法則(処理バッチの構成)

  • 法則(処理バッチの構成): 
    • バッチ処理の、あるいは、著しく長い切替時間(=セットアップ時間)の、ステーションにおいて
      1. システムが安定であるような処理バッチ・サイズの最低値は1より大きいだろう。
      2. 処理バッチ・サイズが大きくなるにつれて、サイクルタイムはバッチ・サイズに比例して大きくなる。
      3. ステーションでのサイクルタイムは、ある処理バッチ・サイズで最小になる。そしてそれは1より大きいだろう。

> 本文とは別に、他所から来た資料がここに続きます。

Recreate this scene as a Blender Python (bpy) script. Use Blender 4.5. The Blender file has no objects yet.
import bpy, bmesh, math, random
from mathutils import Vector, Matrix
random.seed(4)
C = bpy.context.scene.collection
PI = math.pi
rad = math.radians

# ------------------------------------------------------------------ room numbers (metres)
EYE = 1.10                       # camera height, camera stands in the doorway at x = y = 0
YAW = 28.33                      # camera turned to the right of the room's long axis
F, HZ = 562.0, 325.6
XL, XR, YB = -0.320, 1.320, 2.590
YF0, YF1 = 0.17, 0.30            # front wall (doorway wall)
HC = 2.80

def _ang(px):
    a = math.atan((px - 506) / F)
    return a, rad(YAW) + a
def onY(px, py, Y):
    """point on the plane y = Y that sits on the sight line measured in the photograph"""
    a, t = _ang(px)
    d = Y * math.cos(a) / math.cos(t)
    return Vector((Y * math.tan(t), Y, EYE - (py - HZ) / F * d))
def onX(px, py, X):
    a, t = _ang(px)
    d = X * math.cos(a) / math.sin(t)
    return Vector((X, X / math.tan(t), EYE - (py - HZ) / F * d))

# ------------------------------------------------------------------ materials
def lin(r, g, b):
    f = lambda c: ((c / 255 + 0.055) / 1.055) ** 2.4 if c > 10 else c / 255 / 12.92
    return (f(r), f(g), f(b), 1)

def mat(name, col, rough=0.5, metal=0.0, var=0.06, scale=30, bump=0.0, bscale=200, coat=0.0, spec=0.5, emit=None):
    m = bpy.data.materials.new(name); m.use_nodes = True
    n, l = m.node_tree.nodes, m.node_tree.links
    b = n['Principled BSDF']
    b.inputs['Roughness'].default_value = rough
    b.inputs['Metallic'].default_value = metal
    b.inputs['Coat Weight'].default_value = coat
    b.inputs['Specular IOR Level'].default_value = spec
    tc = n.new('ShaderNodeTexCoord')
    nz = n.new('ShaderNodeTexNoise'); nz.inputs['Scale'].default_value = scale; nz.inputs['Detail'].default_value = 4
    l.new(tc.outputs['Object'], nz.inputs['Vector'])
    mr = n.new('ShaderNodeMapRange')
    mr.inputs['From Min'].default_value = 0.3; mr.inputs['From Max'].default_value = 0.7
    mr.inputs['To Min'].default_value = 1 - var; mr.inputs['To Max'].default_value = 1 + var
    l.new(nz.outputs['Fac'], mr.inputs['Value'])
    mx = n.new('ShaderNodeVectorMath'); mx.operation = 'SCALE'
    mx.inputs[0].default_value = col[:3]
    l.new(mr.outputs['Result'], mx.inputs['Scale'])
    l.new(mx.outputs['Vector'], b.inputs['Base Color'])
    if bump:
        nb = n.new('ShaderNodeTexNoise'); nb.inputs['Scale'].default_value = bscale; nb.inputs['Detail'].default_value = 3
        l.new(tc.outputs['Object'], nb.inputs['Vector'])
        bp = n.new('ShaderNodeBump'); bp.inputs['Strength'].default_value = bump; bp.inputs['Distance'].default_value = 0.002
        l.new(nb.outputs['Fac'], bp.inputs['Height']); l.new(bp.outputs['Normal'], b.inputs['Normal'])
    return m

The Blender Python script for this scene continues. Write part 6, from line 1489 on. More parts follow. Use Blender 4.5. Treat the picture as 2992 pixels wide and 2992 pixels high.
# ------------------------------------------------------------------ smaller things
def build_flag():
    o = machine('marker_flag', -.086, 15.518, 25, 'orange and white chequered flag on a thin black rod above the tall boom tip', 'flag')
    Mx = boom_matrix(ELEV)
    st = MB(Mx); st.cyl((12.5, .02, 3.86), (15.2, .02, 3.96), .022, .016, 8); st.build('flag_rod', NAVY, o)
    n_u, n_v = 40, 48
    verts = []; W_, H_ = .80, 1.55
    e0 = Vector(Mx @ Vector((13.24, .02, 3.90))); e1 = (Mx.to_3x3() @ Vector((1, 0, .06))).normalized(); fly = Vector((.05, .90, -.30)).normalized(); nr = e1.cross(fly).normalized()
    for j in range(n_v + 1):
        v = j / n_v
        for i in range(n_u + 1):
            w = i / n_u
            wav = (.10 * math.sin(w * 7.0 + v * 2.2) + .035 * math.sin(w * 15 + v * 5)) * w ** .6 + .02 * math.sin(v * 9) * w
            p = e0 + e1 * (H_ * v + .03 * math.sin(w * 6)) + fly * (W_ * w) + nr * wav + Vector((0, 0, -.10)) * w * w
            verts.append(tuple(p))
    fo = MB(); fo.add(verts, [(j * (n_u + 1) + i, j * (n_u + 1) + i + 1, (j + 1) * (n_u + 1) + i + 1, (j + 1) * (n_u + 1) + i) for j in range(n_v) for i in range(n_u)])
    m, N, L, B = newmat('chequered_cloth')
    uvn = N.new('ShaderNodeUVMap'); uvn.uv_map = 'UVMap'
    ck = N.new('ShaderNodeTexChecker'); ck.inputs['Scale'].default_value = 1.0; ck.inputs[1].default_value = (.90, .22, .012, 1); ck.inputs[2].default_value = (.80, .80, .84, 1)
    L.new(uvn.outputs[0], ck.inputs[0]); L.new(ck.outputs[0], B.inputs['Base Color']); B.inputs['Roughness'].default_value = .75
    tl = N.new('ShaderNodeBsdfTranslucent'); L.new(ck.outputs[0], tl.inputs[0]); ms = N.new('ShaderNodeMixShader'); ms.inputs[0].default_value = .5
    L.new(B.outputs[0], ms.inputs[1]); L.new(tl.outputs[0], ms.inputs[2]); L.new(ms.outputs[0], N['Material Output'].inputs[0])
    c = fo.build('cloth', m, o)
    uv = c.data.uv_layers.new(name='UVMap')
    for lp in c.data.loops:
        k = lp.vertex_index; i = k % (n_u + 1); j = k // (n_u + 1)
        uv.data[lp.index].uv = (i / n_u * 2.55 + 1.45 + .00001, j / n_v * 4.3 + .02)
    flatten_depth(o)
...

  • 1と3の意味の違いは、以下のようなことです。1ではシステムが安定であるような処理バッチ・サイズの最低値が2以上である可能性を言っています。一方3ではサイクルタイムが最小になるようなバッチ・サイズ、つまり多くの場合、最適バッチ・サイズと考えられるもの、が2以上である可能性を言っています。なお、このFactory Physicsの本の中ではバッチという言葉を、シリアル・バッチと、パラレル・バッチの両方の意味に使っています。パラレル・バッチというのは通常のバッチ処理のことで、バッチ・サイズが(最大バッチ数まで)増えても処理時間が変わらないような処理のことです。半導体ファブでいう拡散炉やLPCVD炉での処理はここでいうパラレル・バッチです。一方シリアル・バッチというのは、セットアップ(段取り替え)のある枚葉処理装置の処理のことで、ジョブ(半導体ファブで言えばウェハ)は装置で一度に1つずつ処理されます。この場合のバッチ・サイズというのはセットアップから次のセットアップまでの間のジョブ数(半導体ファブで言えばウェハ数)になります。通常の考えでは枚葉処理とバッチ処理はまったく異なる処理形態ですが、物流の論理からすると、両者は似た(しかし、まったく同じではない)振舞いをする、とこの本では言っています。この法則を視覚化したグラフを以下に示します。これはあるパラレル・バッチ処理の場合のバッチ・サイズとその装置群でのサイクルタイム(=待ち時間+処理時間)の関係を示した一例です。

  • これはいろいろな条件をある値に定めた時の例であって、条件が違えばグラフの形も変化します。